Case was a sturdy patriot, and had strong views concerning the necessity of upholding the security and the dignity of the British Empire. He was a considerable student of military strategy, but his great love was for the Navy; after Aristotle and

Bacon, Nelson was the man whom he most admired, and whose career he had most closely studied. His published letters on foreign and imperial affairs are not numerous, but they are serious and weighty. The letter written in 1896 at the time of the famous telegram of the Kaiser Wilhelm II to President Kruger of the Transvaal, is judicious, sensible, and shows wide and deep knowledge of the situation in Europe as well as in South Africa [p. 206]. In 1920 he wrote an important letter on the question of British armed interference against Bolshevist Russia; the policy which he advocated was the one which the Government ultimately adopted but after something like a humiliation from which attention to his words would have saved it [p. 216].

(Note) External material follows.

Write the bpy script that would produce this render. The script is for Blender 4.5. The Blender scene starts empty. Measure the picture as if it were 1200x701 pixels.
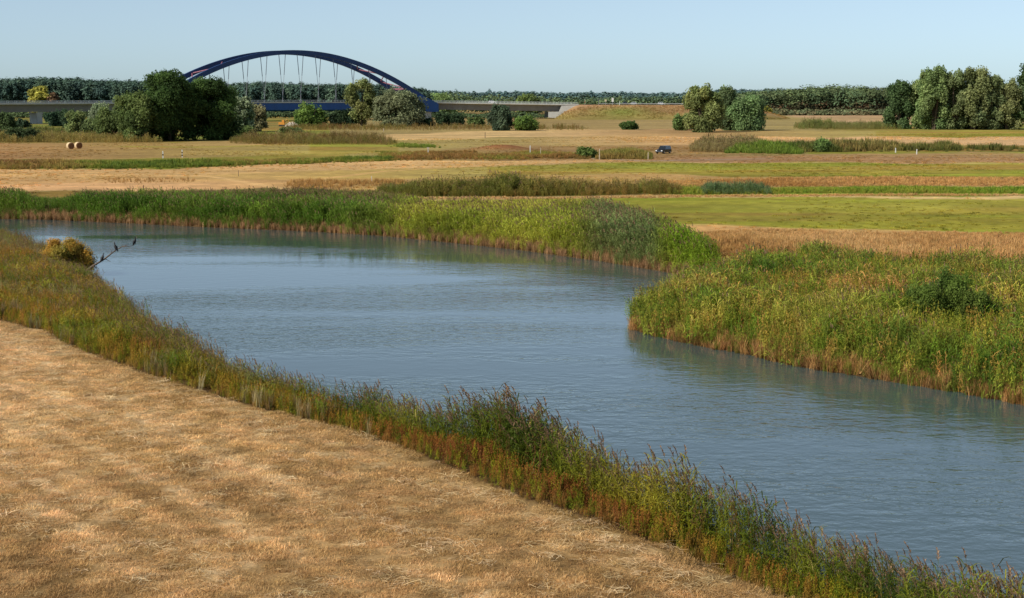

Case's interest and wisdom in imperial affairs is shown in his three remarkable letters on the question, which arose in 1900, of the possible taxation of the colonies formed out of the Transvaal Republic and Orange Free State. The republic had just been annexed by proclamation, although the resistance of the Boers was by no means at an end. Had they been left with their independence, it would have been perfectly reasonable, Case argued, to charge them with an indemnity, at the end of their unsuccessful war. But the republics had been annexed as colonies. To tax these colonies, so that they should contribute to the cost of the war, would be unjust, if their consent were not asked. To do this would be 'to repeat the very mistake which lost us our American colonies'. Here Case, as always, was merely giving voice to the truth that was in him, regardless whether it was likely to be popular or not. The view which he stated was fair and temperate, and ultimately prevailed.

The letters on ecclesiastical and religious affairs were not the product of any particular period of his life; they appeared at widely separated intervals.

Case was a member of the Church of England. He found his philosophy to be quite compatible with acceptance of the principles and traditions of the Church. In a letter published in 1899 on The Crisis in the Church', he wrote: In the details of

scientific discovery and invention, the modern advance is undeniable. But steam engines and electric telegraphs are not exactly the materials of religion. When on the other hand one looks beyond details to principles, what strikes one is the comparative absence of paradox in the main view of the world, and of God's relation to it, which has come down to us from antiquity' [p. 278]. His wholesome outlook on life made him reject pessimism decisively: "if anybody will calmly consider his own life, and that of other men and animals, as a whole, he will surely conclude that in the great majority of instances life contains incalculably more pleasures than pains.' In all his arguments on religion he kept two things steadfastly before him-tradition and freedom [p. 121].

Case's letters on philosophy and science must be considered along with his main philosophical work, Physical Realism. In his last years he was engaged on a work on Metaphysics. In connexion with this he engaged in profound researches in electricity and mathematics. The Metaphysics was still incomplete at the time of his death. The letters give his scientific point of view, couched in his lucid, forcible language. One personal trait clearly emerges from these letters on science and philosophy, as indeed from all his letters, that is, his unfailing and charming courtesy. Herbert Spencer was not a philosopher with whom he was in any sort of agreement. Yet Case withdrew from a controversy in which he was deeply interested because to continue it at the moment in public might mar the pleasure which Spencer would naturally feel at the public subscription to

his proposed portrait. 'I feel that at so auspicious a moment it would be bad taste to say a word more than what might express a cordial approval of the proposal, with hearty congratulations to the philosopher who commands such public admiration' p. 228].